Le contrôle religieux des lois sur le statut personnel présente un autre défi en matière de droits de l’homme. Tout comme la plupart de nos voisins au Moyen-Orient, le mariage et le divorce en Israël sont régis exclusivement par le droit religieux, avec tous les problèmes que cela pose pour les droits des femmes et la liberté religieuse.

Bien sûr, le dialogue sur cette question est entravé par la réalité géopolitique. Les organisations palestiniennes de défense des droits de l’homme prennent en effet activement part à la société civile de la région. Avec leur haut niveau d’expertise et de capacité, elles peuvent contribuer de manière importante à la promotion des droits de l’homme au niveau régional. Les experts palestiniens forment les militants arabes des droits de l’homme et sont un modèle de professionnalisme. Les militants palestiniens répondirent également au Printemps arabe sous la forme de gestes de solidarité et de soutiens concrets, comme des missions d’enquêtes.

Les organisations israéliennes sont plus limitées dans leur capacité à s’impliquer dans ce type de coopération, certainement dans le monde arabe, mais également au-delà. Le mouvement anti-normalisation (prônant le boycott de tout ce qui est israélien tant qu’Israël maintien son occupation des palestiniens) a un effet paralysant, parfois même sur le dialogue avec les organisations israéliennes de défense des droits de l’homme.


Demotix/Gili Yaari (All rights reserved) 

Hundreds of rights groups attend a human rights day march in Tel Aviv. Israel has an extremely vibrant human rights community, yet there are no organizations addressing human rights in Israel’s foreign policy.


Les violations des droits de l’homme sont de plus en plus transnationales, impliquant de nouvelles formes de coopération. En Israël, nous avons une communauté des droits de l’homme très dynamique, avec des organisations s’occupant de tous les aspects de l’occupation israélienne ainsi que des préoccupations nationales des droits de l’homme. Cependant il n’y a aucune organisation travaillant sur les droits de l’homme dans la politique étrangère d’Israël. Qui va s’assurer que le nouveau traité bilatéral d’investissement d’Israël avec la Birmanie n’exacerbe pas les violations des droits de l’homme dans ce pays par exemple ? Qui contrôle les ventes d’armes d’Israël qui sont menées sans surveillance ou hors de l’attention publique ? Traditionnellement la seule adresse pour de tels projets aurait été celle des organisations internationales basées à Londres ou à New York. Est-il concevable que les organisations de défense des droits de l’homme en Israël et en Birmanie, ou en Israël et au Nigeria (pour donner juste un exemple d’un pays auquel Israël vend des armes), pourraient travailler ensemble pour développer une stratégie efficace afin de s’assurer du respect des droits de l’homme ?
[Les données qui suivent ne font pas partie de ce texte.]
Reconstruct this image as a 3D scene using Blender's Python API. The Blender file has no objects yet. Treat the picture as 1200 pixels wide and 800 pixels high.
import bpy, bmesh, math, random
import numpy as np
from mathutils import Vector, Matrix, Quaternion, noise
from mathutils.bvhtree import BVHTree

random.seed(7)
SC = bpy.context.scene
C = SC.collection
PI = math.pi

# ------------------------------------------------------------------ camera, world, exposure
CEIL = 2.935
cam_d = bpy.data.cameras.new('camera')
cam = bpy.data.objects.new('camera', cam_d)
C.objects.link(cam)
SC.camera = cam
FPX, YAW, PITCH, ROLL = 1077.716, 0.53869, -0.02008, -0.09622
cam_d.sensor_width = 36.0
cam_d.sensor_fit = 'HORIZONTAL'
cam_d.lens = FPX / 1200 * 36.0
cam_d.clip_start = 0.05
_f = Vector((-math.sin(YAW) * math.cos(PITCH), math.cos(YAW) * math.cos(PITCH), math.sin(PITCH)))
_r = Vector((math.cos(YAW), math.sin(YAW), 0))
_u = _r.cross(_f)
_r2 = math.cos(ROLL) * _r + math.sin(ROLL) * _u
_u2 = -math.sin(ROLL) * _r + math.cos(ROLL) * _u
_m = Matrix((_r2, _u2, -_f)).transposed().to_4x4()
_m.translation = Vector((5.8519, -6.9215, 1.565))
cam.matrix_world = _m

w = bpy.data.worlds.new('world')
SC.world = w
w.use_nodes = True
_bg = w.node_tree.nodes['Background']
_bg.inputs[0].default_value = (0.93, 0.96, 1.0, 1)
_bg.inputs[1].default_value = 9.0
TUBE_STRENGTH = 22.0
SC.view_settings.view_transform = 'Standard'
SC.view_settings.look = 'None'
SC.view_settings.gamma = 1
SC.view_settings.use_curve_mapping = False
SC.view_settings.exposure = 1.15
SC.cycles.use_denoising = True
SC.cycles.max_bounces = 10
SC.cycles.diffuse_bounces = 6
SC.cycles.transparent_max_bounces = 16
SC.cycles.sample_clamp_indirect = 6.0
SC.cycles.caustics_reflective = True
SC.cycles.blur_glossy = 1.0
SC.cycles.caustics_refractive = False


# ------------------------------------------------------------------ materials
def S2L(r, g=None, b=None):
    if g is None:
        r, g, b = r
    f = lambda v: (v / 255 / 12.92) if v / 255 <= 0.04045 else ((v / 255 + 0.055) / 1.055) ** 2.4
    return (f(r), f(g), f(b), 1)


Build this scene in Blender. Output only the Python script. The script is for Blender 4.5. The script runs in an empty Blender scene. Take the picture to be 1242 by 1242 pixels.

S’attaquer efficacement à ces problèmes va exiger une stratégie plus proche du «  boomerang multiple » proposée par César Rodrígues-Garavito. Ce n’est que lorsque la société civile indienne dira à son gouvernement que les droits de l’homme à l’étranger sont importants que l’Inde intégrera le dialogue sur les droits de l’homme dans sa relation avec Israël. La même chose est vraie pour que la société civile israélienne s’assure que notre gouvernement respecte les droits de l’homme à l’étranger.

Le principe de base de la philosophie des droits de l’homme est celui de leur universalité. Internationaliser les droits de l’homme universalise également leur promotion, favorisant un sens partagé des responsabilités pour la promotion des droits de l’homme à l’échelle mondiale.